By the early 1880s San Jose had a large and well-established Chinese population. Chinatown, at the corner of Market and San Fernando Streets, was home to at least 500 people, with established businesses and many homes. Unfortunately San Jose was not exempt from the wave of anti-Chinese activities that swept the West Coast during that decade. Residents were routinely verbally abused and subjected to rock throwing, and after earlier riots in other cities the Chinese in San Jose were understandably fearful of what could happen to them.

 

In 1886 the City began planning to modernize its downtown area, which by that time surrounded the Chinese community that was once on its perimeter.
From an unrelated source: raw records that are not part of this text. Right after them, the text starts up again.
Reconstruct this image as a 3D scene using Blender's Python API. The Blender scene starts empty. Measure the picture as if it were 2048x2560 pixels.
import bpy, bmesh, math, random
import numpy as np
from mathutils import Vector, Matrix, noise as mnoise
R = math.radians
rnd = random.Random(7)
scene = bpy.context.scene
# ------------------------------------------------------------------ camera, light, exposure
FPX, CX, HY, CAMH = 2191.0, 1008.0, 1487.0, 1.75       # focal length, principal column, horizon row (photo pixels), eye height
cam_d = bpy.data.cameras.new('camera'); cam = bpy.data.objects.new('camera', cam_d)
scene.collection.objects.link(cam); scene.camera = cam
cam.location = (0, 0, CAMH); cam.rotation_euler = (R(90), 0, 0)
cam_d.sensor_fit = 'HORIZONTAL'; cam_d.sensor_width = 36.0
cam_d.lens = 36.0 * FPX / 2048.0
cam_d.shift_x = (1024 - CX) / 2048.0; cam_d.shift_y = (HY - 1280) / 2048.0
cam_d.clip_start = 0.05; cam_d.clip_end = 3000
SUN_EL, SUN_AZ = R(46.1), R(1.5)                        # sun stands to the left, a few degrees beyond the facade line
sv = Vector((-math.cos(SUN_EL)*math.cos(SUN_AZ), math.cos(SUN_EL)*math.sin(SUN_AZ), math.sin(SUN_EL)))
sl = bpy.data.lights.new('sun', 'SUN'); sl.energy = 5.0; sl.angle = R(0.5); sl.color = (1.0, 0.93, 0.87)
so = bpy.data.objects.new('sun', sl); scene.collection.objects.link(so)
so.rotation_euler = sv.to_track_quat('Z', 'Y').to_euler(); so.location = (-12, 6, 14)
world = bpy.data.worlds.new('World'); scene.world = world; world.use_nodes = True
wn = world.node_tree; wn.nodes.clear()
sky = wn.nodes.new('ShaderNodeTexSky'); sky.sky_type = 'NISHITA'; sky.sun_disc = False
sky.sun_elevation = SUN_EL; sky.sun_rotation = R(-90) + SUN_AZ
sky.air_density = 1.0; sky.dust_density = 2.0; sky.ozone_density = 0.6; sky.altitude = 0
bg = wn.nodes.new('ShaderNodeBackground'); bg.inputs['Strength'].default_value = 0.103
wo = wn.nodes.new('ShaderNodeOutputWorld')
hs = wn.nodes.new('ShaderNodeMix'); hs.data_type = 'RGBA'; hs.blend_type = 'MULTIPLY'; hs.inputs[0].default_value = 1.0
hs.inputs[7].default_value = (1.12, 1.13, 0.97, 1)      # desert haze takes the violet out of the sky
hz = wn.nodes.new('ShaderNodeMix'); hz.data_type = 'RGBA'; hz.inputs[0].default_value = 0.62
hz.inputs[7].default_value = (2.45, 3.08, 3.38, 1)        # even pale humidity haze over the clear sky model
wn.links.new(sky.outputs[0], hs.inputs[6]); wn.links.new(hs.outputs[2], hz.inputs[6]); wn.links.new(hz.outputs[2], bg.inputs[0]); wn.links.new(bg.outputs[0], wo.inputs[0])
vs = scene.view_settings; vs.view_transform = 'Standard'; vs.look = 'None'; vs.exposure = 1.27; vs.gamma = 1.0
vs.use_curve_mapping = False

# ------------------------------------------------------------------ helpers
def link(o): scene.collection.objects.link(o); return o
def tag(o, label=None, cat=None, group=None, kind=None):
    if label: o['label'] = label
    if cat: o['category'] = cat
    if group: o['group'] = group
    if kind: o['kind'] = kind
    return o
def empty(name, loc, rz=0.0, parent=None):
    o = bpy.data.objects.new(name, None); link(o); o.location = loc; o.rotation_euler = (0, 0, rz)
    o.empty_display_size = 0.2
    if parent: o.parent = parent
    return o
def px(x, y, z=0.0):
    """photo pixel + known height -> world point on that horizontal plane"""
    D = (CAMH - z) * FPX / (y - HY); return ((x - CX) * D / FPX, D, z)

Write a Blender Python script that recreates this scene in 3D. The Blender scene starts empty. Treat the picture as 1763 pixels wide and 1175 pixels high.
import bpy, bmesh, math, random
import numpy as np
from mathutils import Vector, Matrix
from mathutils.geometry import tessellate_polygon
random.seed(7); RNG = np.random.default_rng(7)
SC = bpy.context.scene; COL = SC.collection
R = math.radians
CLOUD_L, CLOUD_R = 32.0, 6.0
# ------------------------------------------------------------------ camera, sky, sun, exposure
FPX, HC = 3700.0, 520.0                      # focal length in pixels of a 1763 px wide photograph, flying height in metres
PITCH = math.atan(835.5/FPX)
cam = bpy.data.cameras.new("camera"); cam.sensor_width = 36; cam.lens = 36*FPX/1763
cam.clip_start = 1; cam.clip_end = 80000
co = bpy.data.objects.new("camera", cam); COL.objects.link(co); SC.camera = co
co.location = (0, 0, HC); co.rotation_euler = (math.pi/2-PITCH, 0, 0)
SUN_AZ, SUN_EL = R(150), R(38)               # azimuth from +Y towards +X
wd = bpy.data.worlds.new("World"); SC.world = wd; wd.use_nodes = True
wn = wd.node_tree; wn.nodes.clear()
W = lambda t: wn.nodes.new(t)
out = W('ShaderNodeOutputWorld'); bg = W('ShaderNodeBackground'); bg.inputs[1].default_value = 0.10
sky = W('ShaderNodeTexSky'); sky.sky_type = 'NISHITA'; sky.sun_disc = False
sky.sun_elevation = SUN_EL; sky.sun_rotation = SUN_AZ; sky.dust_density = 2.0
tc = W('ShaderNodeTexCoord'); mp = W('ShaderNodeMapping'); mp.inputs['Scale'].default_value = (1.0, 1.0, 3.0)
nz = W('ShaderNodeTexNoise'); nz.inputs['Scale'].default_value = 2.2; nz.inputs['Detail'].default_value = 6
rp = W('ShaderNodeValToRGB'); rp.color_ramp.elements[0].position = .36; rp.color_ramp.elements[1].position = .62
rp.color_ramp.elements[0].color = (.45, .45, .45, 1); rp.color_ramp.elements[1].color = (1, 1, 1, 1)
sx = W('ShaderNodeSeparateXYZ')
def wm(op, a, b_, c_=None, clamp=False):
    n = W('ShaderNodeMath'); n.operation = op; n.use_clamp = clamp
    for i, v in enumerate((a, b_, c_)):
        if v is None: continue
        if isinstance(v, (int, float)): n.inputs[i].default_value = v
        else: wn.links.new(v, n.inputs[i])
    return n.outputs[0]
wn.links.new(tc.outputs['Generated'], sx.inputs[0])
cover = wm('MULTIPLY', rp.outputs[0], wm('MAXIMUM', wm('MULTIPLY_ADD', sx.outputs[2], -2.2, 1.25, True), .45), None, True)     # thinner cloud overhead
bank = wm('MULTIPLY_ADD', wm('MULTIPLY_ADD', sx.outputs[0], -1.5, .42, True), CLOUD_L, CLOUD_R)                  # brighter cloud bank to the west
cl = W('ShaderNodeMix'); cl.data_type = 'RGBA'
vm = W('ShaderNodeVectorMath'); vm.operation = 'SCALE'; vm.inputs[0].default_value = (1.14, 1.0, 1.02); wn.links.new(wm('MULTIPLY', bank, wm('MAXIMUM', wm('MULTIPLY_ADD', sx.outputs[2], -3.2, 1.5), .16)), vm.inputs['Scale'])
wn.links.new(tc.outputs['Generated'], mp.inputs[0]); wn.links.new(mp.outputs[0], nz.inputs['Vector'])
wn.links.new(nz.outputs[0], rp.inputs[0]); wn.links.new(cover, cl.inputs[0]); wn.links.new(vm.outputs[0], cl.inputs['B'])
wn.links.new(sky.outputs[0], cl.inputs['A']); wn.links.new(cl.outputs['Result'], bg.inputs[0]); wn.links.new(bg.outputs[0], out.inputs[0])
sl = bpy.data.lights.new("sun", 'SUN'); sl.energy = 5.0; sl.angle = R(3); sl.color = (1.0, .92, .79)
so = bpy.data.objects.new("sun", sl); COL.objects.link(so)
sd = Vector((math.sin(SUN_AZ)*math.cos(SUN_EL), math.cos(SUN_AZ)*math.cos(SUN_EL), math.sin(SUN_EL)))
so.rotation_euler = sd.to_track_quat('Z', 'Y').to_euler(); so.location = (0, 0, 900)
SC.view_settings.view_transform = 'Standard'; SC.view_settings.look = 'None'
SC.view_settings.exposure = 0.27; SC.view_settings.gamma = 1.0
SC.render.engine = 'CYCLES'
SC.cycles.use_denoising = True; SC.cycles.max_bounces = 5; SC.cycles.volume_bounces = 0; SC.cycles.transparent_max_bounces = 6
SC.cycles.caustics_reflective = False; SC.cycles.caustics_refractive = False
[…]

Speeches were made calling for the removal of Chinatown, along with calls for local businesses to only hire white labor or face a boycott.

 

After the Chinese made it clear that they did not want to move, local anti-Chinese forces took things into their own hands. On the night of May 4, 1887, a fast-moving fire destroyed most of San Jose's Chinatown, which, like many urban areas of that time, was built almost entirely out of wooden structures. There are no reports of any deaths or serious injuries from the fire, but arson was widely suspected as the cause of the multiple blazes that broke out.

 

The San Jose Daily Herald announced the next day that "Chinatown is dead. It is dead forever." Within ten days, however, local Chinese merchants, working with businessman John Heinlen, made plans to construct a new Chinatown a few blocks away. The new community, called Heinlenville by many in the city, was built almost entirely with brick buildings. It thrived until the 1920s, when the long-term effects of the Chinese Exclusion Act reduced the numbers of residents to no more than a few dozen.

Sources: McDannold, Pfaelzer, Sandmeyer

About this site: San Jose's large Chinatown is well documented on the Sanborn Fire Insurance Company map of 1884. The street names have not changed since then. This area of this plaza, next to the current San Jose Museum of Art, would have been in the center of Chinatown in 1887.